**WORK INSTRUCTIONS**. Write each line of the material exactly as given, from the top through the line that contains "sc.camera = cam", and omit all pictures.

_____

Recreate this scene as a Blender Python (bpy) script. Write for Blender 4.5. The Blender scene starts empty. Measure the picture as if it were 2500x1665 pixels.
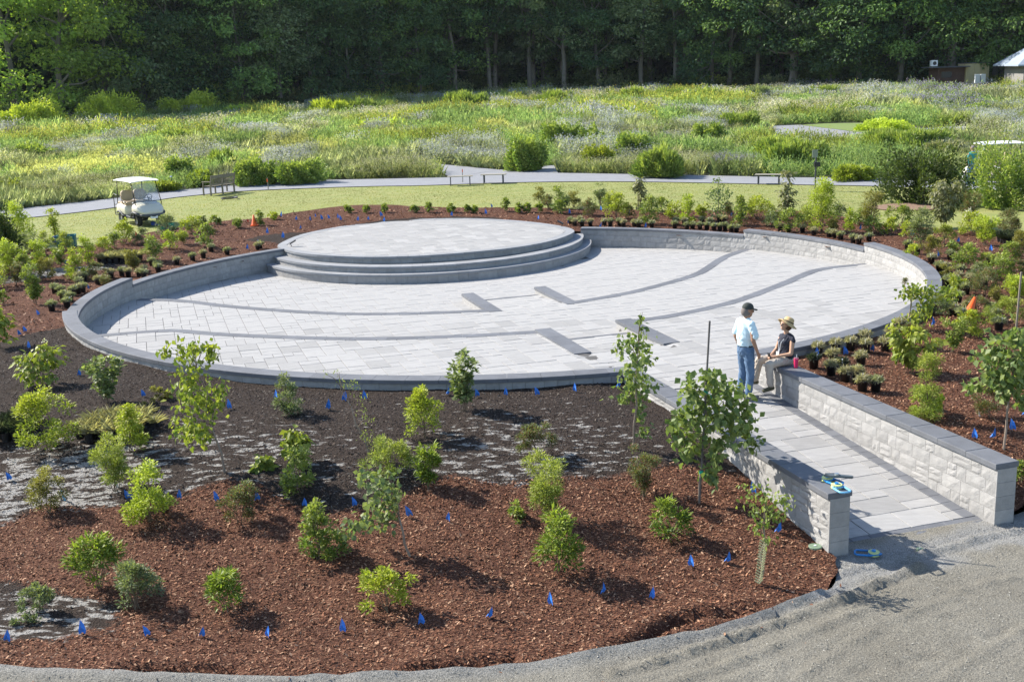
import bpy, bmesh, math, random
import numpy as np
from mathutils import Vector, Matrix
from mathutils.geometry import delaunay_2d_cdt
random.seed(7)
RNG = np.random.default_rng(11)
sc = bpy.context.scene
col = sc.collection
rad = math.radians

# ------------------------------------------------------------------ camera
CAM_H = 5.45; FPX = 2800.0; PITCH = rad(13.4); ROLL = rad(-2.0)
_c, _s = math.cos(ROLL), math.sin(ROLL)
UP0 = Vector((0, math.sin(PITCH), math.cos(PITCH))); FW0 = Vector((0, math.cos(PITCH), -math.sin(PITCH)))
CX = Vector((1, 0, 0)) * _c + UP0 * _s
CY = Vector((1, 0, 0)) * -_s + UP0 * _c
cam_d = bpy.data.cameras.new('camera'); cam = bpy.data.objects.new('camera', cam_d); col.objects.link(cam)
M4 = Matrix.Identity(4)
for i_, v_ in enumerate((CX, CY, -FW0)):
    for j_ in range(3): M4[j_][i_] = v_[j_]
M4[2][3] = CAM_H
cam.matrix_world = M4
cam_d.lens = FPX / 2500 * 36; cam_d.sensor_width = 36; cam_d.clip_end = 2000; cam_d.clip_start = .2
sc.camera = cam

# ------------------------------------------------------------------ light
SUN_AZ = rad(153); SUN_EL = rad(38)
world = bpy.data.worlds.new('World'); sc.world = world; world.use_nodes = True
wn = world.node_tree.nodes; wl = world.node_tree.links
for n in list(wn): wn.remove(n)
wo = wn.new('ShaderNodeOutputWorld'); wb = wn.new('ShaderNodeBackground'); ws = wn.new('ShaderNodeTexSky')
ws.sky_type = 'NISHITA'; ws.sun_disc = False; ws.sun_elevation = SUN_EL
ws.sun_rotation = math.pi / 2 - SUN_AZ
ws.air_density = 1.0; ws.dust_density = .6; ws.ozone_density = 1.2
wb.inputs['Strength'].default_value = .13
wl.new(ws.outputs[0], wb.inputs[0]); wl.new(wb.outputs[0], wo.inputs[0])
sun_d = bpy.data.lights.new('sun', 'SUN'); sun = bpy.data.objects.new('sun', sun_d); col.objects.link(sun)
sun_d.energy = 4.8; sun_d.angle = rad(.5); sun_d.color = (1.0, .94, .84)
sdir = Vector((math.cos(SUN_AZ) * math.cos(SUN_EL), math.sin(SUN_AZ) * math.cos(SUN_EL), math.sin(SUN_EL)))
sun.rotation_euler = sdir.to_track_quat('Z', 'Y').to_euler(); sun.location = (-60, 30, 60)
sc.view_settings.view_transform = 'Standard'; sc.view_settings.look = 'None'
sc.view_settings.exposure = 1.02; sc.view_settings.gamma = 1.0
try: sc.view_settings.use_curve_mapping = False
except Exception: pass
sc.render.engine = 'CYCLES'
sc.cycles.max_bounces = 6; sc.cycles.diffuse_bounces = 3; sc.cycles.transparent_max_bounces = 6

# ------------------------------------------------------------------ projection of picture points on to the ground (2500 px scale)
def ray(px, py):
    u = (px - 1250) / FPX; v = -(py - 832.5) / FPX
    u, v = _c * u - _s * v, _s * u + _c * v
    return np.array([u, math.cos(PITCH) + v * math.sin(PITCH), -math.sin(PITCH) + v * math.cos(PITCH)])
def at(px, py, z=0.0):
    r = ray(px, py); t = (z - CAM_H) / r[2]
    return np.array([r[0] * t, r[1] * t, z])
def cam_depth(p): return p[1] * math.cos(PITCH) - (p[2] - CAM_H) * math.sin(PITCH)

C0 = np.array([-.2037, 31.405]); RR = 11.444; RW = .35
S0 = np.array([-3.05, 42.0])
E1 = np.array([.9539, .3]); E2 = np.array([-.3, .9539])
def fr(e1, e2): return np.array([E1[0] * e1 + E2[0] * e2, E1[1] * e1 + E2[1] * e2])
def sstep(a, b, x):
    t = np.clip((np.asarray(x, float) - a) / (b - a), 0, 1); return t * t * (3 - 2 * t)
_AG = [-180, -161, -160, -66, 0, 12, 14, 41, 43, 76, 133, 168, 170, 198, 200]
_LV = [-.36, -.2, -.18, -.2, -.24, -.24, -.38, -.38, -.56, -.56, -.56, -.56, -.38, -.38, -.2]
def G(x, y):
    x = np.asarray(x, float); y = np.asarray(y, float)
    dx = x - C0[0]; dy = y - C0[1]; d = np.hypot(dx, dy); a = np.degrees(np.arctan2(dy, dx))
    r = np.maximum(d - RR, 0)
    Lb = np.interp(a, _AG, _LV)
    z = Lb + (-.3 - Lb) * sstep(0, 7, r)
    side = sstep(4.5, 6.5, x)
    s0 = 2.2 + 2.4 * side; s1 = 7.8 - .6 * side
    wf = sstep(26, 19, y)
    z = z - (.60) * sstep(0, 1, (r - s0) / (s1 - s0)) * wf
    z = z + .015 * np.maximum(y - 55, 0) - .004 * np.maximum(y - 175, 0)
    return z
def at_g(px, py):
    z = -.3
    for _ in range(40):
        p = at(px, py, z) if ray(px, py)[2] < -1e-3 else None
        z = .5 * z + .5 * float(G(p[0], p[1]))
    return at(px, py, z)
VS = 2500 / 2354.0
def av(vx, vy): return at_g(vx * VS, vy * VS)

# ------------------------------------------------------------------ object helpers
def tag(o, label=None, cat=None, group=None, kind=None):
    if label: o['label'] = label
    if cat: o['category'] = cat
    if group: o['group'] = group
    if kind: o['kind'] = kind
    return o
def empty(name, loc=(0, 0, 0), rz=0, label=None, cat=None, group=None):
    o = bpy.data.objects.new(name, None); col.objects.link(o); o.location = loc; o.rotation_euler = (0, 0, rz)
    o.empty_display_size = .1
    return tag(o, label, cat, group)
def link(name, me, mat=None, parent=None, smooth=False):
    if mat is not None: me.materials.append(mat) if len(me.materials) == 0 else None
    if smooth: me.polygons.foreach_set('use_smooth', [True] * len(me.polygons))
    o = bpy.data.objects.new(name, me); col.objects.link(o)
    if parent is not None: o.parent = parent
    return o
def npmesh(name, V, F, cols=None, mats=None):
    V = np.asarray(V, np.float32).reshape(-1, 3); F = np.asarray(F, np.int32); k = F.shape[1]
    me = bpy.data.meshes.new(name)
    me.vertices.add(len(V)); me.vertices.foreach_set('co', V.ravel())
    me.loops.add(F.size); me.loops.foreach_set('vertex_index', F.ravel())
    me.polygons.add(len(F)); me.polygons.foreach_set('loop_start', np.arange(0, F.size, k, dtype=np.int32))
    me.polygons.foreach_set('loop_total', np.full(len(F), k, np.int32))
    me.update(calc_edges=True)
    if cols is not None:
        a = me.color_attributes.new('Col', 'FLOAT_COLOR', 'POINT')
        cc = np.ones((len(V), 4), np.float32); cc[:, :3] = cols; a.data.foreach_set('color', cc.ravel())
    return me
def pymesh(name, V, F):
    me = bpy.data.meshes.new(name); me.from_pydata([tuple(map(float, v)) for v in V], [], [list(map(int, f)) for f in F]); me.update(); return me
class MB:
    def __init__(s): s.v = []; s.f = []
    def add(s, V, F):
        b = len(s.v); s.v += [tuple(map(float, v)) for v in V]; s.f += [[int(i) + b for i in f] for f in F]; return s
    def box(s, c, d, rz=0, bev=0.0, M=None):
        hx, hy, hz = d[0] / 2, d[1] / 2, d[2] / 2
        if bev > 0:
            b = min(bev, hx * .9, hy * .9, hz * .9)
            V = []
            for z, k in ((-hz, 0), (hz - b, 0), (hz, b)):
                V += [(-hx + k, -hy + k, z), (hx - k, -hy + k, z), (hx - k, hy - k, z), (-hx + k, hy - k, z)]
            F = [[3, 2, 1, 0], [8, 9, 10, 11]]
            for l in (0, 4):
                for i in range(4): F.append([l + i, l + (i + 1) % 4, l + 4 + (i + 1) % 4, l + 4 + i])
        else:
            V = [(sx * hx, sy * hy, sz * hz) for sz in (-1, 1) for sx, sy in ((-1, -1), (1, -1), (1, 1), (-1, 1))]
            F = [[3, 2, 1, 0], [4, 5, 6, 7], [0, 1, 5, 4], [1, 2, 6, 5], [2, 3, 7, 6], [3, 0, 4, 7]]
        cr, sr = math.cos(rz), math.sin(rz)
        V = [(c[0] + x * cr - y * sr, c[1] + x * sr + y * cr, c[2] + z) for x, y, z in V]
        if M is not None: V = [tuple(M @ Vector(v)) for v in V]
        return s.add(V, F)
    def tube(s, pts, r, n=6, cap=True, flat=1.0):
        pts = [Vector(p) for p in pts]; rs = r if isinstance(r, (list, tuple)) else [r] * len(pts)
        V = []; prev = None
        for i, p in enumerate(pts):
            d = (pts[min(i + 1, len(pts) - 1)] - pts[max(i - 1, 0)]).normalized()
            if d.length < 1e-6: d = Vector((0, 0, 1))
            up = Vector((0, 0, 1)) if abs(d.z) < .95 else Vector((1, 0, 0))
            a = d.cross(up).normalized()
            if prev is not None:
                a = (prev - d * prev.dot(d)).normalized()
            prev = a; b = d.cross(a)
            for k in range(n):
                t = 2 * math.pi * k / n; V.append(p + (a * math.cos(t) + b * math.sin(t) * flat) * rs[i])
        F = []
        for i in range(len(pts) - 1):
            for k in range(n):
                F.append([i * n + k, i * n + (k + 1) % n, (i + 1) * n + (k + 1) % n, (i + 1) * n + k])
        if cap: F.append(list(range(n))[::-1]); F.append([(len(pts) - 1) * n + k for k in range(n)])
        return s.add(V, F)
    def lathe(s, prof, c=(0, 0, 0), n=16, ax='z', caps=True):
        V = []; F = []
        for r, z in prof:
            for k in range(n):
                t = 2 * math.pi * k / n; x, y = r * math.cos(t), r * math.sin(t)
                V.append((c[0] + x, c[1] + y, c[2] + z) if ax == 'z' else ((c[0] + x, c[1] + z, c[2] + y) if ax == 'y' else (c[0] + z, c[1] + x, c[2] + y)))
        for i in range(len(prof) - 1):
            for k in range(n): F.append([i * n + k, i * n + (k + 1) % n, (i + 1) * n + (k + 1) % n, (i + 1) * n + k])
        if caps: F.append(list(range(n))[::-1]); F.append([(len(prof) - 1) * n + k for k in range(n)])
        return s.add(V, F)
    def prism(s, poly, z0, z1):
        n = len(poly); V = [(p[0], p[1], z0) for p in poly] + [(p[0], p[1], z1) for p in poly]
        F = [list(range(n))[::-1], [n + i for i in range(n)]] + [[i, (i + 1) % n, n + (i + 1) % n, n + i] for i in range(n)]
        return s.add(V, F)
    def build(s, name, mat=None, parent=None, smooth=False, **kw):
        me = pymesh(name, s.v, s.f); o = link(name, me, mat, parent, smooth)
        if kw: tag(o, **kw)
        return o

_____

**RIGHT ANSWER**.
Recreate this scene as a Blender Python (bpy) script. Write for Blender 4.5. The Blender scene starts empty. Measure the picture as if it were 2500x1665 pixels.
import bpy, bmesh, math, random
import numpy as np
from mathutils import Vector, Matrix
from mathutils.geometry import delaunay_2d_cdt
random.seed(7)
RNG = np.random.default_rng(11)
sc = bpy.context.scene
col = sc.collection
rad = math.radians

# ------------------------------------------------------------------ camera
CAM_H = 5.45; FPX = 2800.0; PITCH = rad(13.4); ROLL = rad(-2.0)
_c, _s = math.cos(ROLL), math.sin(ROLL)
UP0 = Vector((0, math.sin(PITCH), math.cos(PITCH))); FW0 = Vector((0, math.cos(PITCH), -math.sin(PITCH)))
CX = Vector((1, 0, 0)) * _c + UP0 * _s
CY = Vector((1, 0, 0)) * -_s + UP0 * _c
cam_d = bpy.data.cameras.new('camera'); cam = bpy.data.objects.new('camera', cam_d); col.objects.link(cam)
M4 = Matrix.Identity(4)
for i_, v_ in enumerate((CX, CY, -FW0)):
    for j_ in range(3): M4[j_][i_] = v_[j_]
M4[2][3] = CAM_H
cam.matrix_world = M4
cam_d.lens = FPX / 2500 * 36; cam_d.sensor_width = 36; cam_d.clip_end = 2000; cam_d.clip_start = .2
sc.camera = cam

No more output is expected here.